* **Task objective**
Exactly retype the lines of the material from its first line to the line with "col = scene.collection", including both.

* **Information shown**
^^^^^^^^^^^^^^^^

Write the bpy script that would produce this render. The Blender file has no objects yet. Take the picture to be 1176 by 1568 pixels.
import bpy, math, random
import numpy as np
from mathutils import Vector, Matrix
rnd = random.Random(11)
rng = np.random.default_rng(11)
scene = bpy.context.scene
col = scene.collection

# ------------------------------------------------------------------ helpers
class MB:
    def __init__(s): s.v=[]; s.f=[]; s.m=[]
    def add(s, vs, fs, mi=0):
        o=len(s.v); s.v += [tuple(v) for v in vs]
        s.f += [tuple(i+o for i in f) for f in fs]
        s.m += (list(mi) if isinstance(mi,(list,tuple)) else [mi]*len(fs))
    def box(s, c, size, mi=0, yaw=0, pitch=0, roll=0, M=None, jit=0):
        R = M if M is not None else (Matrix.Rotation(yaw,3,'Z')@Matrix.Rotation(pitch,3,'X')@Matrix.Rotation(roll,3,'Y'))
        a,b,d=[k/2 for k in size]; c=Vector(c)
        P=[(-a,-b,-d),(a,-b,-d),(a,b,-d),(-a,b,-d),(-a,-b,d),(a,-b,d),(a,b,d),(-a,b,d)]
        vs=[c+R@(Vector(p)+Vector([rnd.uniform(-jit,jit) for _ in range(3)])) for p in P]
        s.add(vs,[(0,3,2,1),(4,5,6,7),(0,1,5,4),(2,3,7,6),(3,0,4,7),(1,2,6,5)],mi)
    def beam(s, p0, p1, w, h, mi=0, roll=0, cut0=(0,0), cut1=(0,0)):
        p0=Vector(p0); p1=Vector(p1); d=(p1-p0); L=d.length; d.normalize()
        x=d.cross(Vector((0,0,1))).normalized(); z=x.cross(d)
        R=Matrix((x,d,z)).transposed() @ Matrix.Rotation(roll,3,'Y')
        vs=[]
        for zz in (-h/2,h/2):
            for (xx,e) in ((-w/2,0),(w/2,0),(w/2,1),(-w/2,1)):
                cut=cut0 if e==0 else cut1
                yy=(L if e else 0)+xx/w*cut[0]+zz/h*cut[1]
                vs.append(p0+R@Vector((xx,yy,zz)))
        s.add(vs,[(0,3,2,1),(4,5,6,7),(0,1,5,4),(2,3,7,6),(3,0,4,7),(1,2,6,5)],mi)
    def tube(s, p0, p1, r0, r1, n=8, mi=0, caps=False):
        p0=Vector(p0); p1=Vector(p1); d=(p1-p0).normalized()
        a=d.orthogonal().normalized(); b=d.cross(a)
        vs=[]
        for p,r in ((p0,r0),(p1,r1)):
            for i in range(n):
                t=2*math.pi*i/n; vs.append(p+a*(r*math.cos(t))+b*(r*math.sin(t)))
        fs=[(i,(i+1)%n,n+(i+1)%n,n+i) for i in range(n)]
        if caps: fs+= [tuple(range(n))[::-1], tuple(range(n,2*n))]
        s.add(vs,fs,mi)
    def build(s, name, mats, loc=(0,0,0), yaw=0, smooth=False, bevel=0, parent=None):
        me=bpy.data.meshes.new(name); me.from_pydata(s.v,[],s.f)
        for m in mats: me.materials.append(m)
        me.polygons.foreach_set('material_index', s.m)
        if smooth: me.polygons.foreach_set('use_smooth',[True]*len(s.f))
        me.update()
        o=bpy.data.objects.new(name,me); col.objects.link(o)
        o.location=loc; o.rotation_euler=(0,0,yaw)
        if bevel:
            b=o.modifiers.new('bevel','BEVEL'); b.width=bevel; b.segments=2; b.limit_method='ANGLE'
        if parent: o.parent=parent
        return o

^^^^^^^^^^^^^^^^

* **Expected output**
Write the bpy script that would produce this render. The Blender file has no objects yet. Take the picture to be 1176 by 1568 pixels.
import bpy, math, random
import numpy as np
from mathutils import Vector, Matrix
rnd = random.Random(11)
rng = np.random.default_rng(11)
scene = bpy.context.scene
col = scene.collection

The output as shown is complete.